China has emerged as a great power, but a regional one. China has neighbours on its borders – fourteen of them. Many of them are not fond of the Chinese. China knows this. Raby’s book brings some sanity and much needed honesty to the subject of China’s aspirations. Basically, it wants the United States out of East Asia. China seeks to create what the Japanese failed to do in the late-1930s: the East Asian Prosperity Sphere. It is getting closer to attaining this goal every day.

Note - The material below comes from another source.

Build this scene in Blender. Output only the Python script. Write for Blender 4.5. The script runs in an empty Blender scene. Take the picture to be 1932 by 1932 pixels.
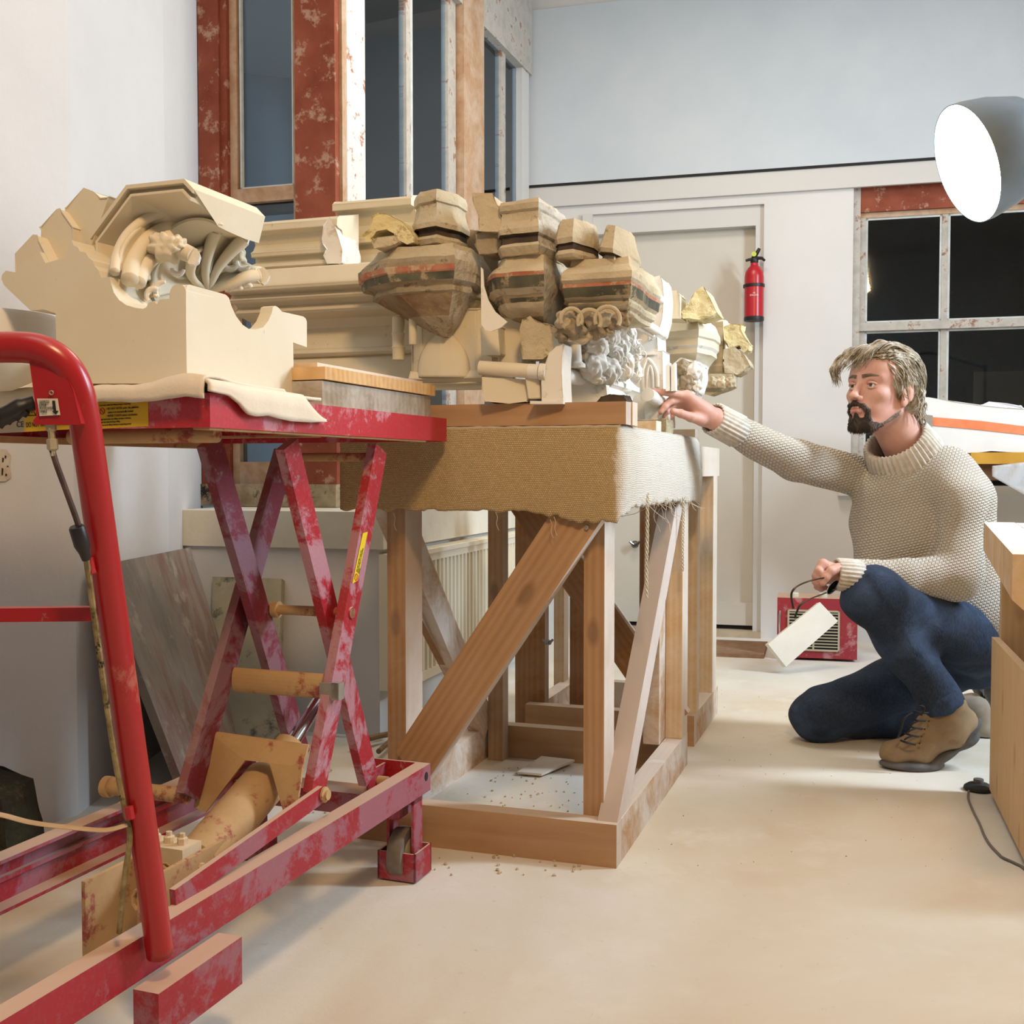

Australia should act much more independently. Sure, it needs America, but it also needs China. Prime Minister Scott Morrison must stop mimicking the US leadership. It is time for Australia to develop and promote its own national interests, whether America or China likes it or not. If Australia, as in the 1930s, refuses to create and embrace its own agenda and policies for Asia, it may find itself highly vulnerable should the East Asian situation grow ominous. A nation of twenty-six million people may become very isolated in a region comprising four and a half billion Asians.
Geoff Raby’s book basically asks Australians, ‘Are we doing what is right for Australia and its future?’ If the answer is no, the nation’s leadership needs to start creating a new blueprint for the country’s future in a region that is in many respects undergoing a revolution.